* **Provided data**
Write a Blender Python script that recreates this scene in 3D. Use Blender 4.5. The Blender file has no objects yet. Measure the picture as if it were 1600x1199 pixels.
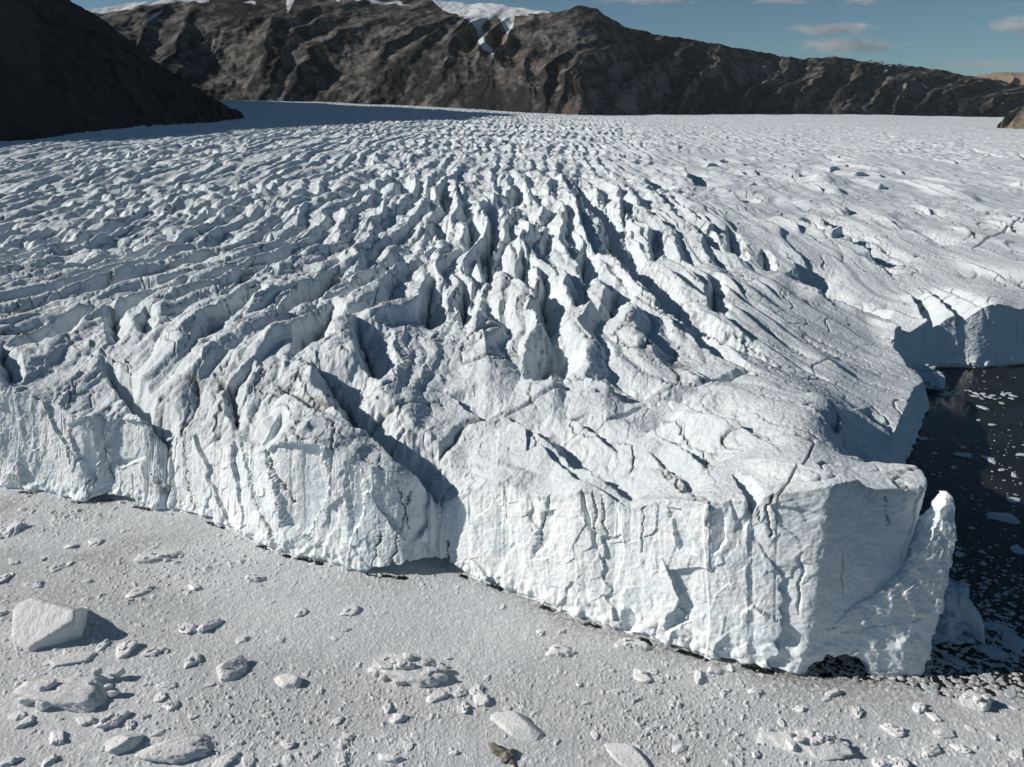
import bpy, math, random
import numpy as np
from mathutils import Vector
np.seterr(all='ignore')
random.seed(7)
RNG = np.random.default_rng(11)
SC = bpy.context.scene
COL = SC.collection

# ------------------------------------------------------------------ camera model
F = 1232.0                       # focal length in photo pixels (photo 1600 x 1199)
HC = 100.0                       # camera height above the water, metres
PITCH = math.atan((599.5 - 150.0) / F)
CP, SP = math.cos(PITCH), math.sin(PITCH)


def ray(u, v):
    dx = (u - 800.0) / F
    dy = -(v - 599.5) / F
    return np.array([dx, CP + dy * SP, -SP + dy * CP])


def at_z(u, v, z=0.0):
    d = ray(u, v)
    return d * ((z - HC) / d[2]) + np.array([0, 0, HC])


def at_y(u, v, y):
    d = ray(u, v)
    return d * (y / d[1]) + np.array([0, 0, HC])


# ------------------------------------------------------------------ noise
_ang = np.random.default_rng(3).random(256) * 2 * np.pi
GX = np.cos(_ang).astype(np.float32)
GY = np.sin(_ang).astype(np.float32)


def _hash(ix, iy, seed):
    h = ix.astype(np.uint32) * np.uint32(374761393) + iy.astype(np.uint32) * np.uint32(668265263) + np.uint32((seed * 2654435761) & 0xffffffff)
    h = (h ^ (h >> np.uint32(13))) * np.uint32(1274126177)
    h = (h ^ (h >> np.uint32(15))) * np.uint32(2246822519)
    return h ^ (h >> np.uint32(16))


def perlin(x, y, seed=0):
    x = np.asarray(x, np.float32)
    y = np.asarray(y, np.float32)
    xf = np.floor(x)
    yf = np.floor(y)
    ix = xf.astype(np.int32)
    iy = yf.astype(np.int32)
    fx = x - xf
    fy = y - yf
    ux = fx * fx * fx * (fx * (fx * 6 - 15) + 10)
    uy = fy * fy * fy * (fy * (fy * 6 - 15) + 10)

    def g(ox, oy):
        k = (_hash(ix + ox, iy + oy, seed) & np.uint32(255)).astype(np.intp)
        return GX[k] * (fx - ox) + GY[k] * (fy - oy)
    a = g(0, 0)
    a = a + ux * (g(1, 0) - a)
    b = g(0, 1)
    b = b + ux * (g(1, 1) - b)
    return (a + uy * (b - a)) * 1.5


def fbm(x, y, seed=0, octv=4, gain=0.5, lac=2.03):
    s = 0
    amp = 1.0
    for i in range(octv):
        s = s + amp * perlin(x, y, seed + i * 17)
        x = x * lac + 13.7
        y = y * lac + 5.1
        amp *= gain
    return s


def worley(x, y, seed=0, jit=0.9):
    """squared distance to the nearest feature point, and that point's random value"""
    x = np.asarray(x, np.float32)
    y = np.asarray(y, np.float32)
    xf = np.floor(x)
    yf = np.floor(y)
    ix = xf.astype(np.int32)
    iy = yf.astype(np.int32)
    fx = x - xf
    fy = y - yf
    best = np.full(x.shape, 9.0, np.float32)
    val = np.zeros(x.shape, np.float32)
    for ox in (-1, 0, 1):
        for oy in (-1, 0, 1):
            h = _hash(ix + ox, iy + oy, seed)
            px = (h & np.uint32(1023)).astype(np.float32) / 1023.0
            py = ((h >> np.uint32(10)) & np.uint32(1023)).astype(np.float32) / 1023.0
            rv = ((h >> np.uint32(20)) & np.uint32(1023)).astype(np.float32) / 1023.0
            d = (ox + .5 + jit * (px - .5) - fx) ** 2 + (oy + .5 + jit * (py - .5) - fy) ** 2
            m = d < best
            best = np.where(m, d, best)
            val = np.where(m, rv, val)
    return best, val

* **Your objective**
Are you able to set down all the lines above exactly, without any pictures?

* **Output of the exercise**
Write a Blender Python script that recreates this scene in 3D. Use Blender 4.5. The Blender file has no objects yet. Measure the picture as if it were 1600x1199 pixels.
import bpy, math, random
import numpy as np
from mathutils import Vector
np.seterr(all='ignore')
random.seed(7)
RNG = np.random.default_rng(11)
SC = bpy.context.scene
COL = SC.collection

# ------------------------------------------------------------------ camera model
F = 1232.0                       # focal length in photo pixels (photo 1600 x 1199)
HC = 100.0                       # camera height above the water, metres
PITCH = math.atan((599.5 - 150.0) / F)
CP, SP = math.cos(PITCH), math.sin(PITCH)


def ray(u, v):
    dx = (u - 800.0) / F
    dy = -(v - 599.5) / F
    return np.array([dx, CP + dy * SP, -SP + dy * CP])


def at_z(u, v, z=0.0):
    d = ray(u, v)
    return d * ((z - HC) / d[2]) + np.array([0, 0, HC])


def at_y(u, v, y):
    d = ray(u, v)
    return d * (y / d[1]) + np.array([0, 0, HC])


# ------------------------------------------------------------------ noise
_ang = np.random.default_rng(3).random(256) * 2 * np.pi
GX = np.cos(_ang).astype(np.float32)
GY = np.sin(_ang).astype(np.float32)


def _hash(ix, iy, seed):
    h = ix.astype(np.uint32) * np.uint32(374761393) + iy.astype(np.uint32) * np.uint32(668265263) + np.uint32((seed * 2654435761) & 0xffffffff)
    h = (h ^ (h >> np.uint32(13))) * np.uint32(1274126177)
    h = (h ^ (h >> np.uint32(15))) * np.uint32(2246822519)
    return h ^ (h >> np.uint32(16))


def perlin(x, y, seed=0):
    x = np.asarray(x, np.float32)
    y = np.asarray(y, np.float32)
    xf = np.floor(x)
    yf = np.floor(y)
    ix = xf.astype(np.int32)
    iy = yf.astype(np.int32)
    fx = x - xf
    fy = y - yf
    ux = fx * fx * fx * (fx * (fx * 6 - 15) + 10)
    uy = fy * fy * fy * (fy * (fy * 6 - 15) + 10)

    def g(ox, oy):
        k = (_hash(ix + ox, iy + oy, seed) & np.uint32(255)).astype(np.intp)
        return GX[k] * (fx - ox) + GY[k] * (fy - oy)
    a = g(0, 0)
    a = a + ux * (g(1, 0) - a)
    b = g(0, 1)
    b = b + ux * (g(1, 1) - b)
    return (a + uy * (b - a)) * 1.5


def fbm(x, y, seed=0, octv=4, gain=0.5, lac=2.03):
    s = 0
    amp = 1.0
    for i in range(octv):
        s = s + amp * perlin(x, y, seed + i * 17)
        x = x * lac + 13.7
        y = y * lac + 5.1
        amp *= gain
    return s


def worley(x, y, seed=0, jit=0.9):
    """squared distance to the nearest feature point, and that point's random value"""
    x = np.asarray(x, np.float32)
    y = np.asarray(y, np.float32)
    xf = np.floor(x)
    yf = np.floor(y)
    ix = xf.astype(np.int32)
    iy = yf.astype(np.int32)
    fx = x - xf
    fy = y - yf
    best = np.full(x.shape, 9.0, np.float32)
    val = np.zeros(x.shape, np.float32)
    for ox in (-1, 0, 1):
        for oy in (-1, 0, 1):
            h = _hash(ix + ox, iy + oy, seed)
            px = (h & np.uint32(1023)).astype(np.float32) / 1023.0
            py = ((h >> np.uint32(10)) & np.uint32(1023)).astype(np.float32) / 1023.0
            rv = ((h >> np.uint32(20)) & np.uint32(1023)).astype(np.float32) / 1023.0
            d = (ox + .5 + jit * (px - .5) - fx) ** 2 + (oy + .5 + jit * (py - .5) - fy) ** 2
            m = d < best
            best = np.where(m, d, best)
            val = np.where(m, rv, val)
    return best, val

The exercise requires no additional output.